Ich als Mitglied dieser Gesellschaft möchte so behandelt werden wie die Teilnehmer der Love Parade, die nicht nur jahrelang durch Berlin gezappelt sind sondern dort auch Berge von Müll hinterlassen haben. Ich als Mitglied dieser Gesellschaft möchte nicht nur zusehen wie jeden Tag Unsummen für die Betreuung und Verwahrung sozial oder kriminell Auffälliger ausgegeben wird. Ich als Mitglied der Gesellschaft möchte nicht nur zusehen, wie Millionen für die Veranstaltung eines fragwürdigen Gipfeltreffens, dessen Vor- oder Nachbereitung ausgegeben werden, ohne dass ich davon profitiere. Ich als Mitglied der Gesellschaft, das sich mit Steuern und Abgaben Monat für Monat an der Aufrechterhaltung derselben beteiligt, möchte hin und wieder auch ein klein wenig Verständnis von der Gesellschaft zurück haben. Und wenn es nur Toleranz gegenüber meinen überaus ungefährlichen Neigungen ist. Niemand muss den Flashmob-Geschmack teilen. Aber bitte toleriert ihn! Das ist das Mindeste.
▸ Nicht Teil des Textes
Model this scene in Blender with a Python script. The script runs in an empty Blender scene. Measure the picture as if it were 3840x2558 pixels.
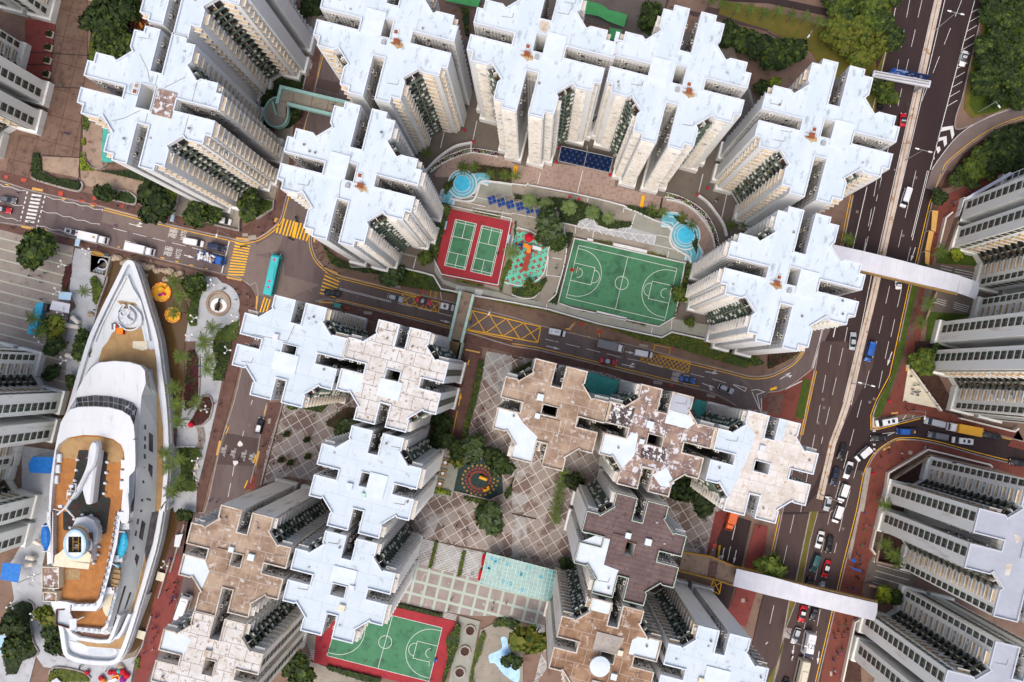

Wie die Zeit aber so treffend festgestellt hat, ist es vermutlich weniger der Flashmob als solcher, der solcherlei Protest und Regelungswut hervorruft. Mehr noch wird es das Internet sein, das zwar schon seit Jahren existiert, das aber offenbar erst jetzt in den Fokus einer weiteren, politisch etablierten und wirkenden Öffentlichkeit tritt. Allerdings tut es das nicht als Werkzeug, als Kommunikationsplattform. Vielmehr dient es als Teufel, der beliebig oft an die Wand gemalt werden kann. Dort können Terrorpläne ausgeheckt werden. Dort können Kinderpornos vertrieben werden. Und dort werden Flashmobs organisiert. Oh mein Gott.
Natürlich hat es Flashmobs vor Erfindung und Verbreitung des Internets nicht gegeben! Autorennen kamen schließlich auch nicht vor der Erfindung des Verbrennungsmotors auf!

Man hat Angst vor etwas so Mächtigem, wenn man es nicht wirklich versteht. Das ist nicht unähnlich dieser kindlichen Urangst vor dem Monster im Dunkeln. Das aber sollte keine Basis für Politik sein. Denn diese führt automatisch und folgerichtig nur in eine Richtung: versuchte Kontrolle und Überwachung dessen, was eigentlich nur ein Kommunikationsmittel ist. Von der Einschränkung persönlicher Freiheiten mal ganz abgesehen.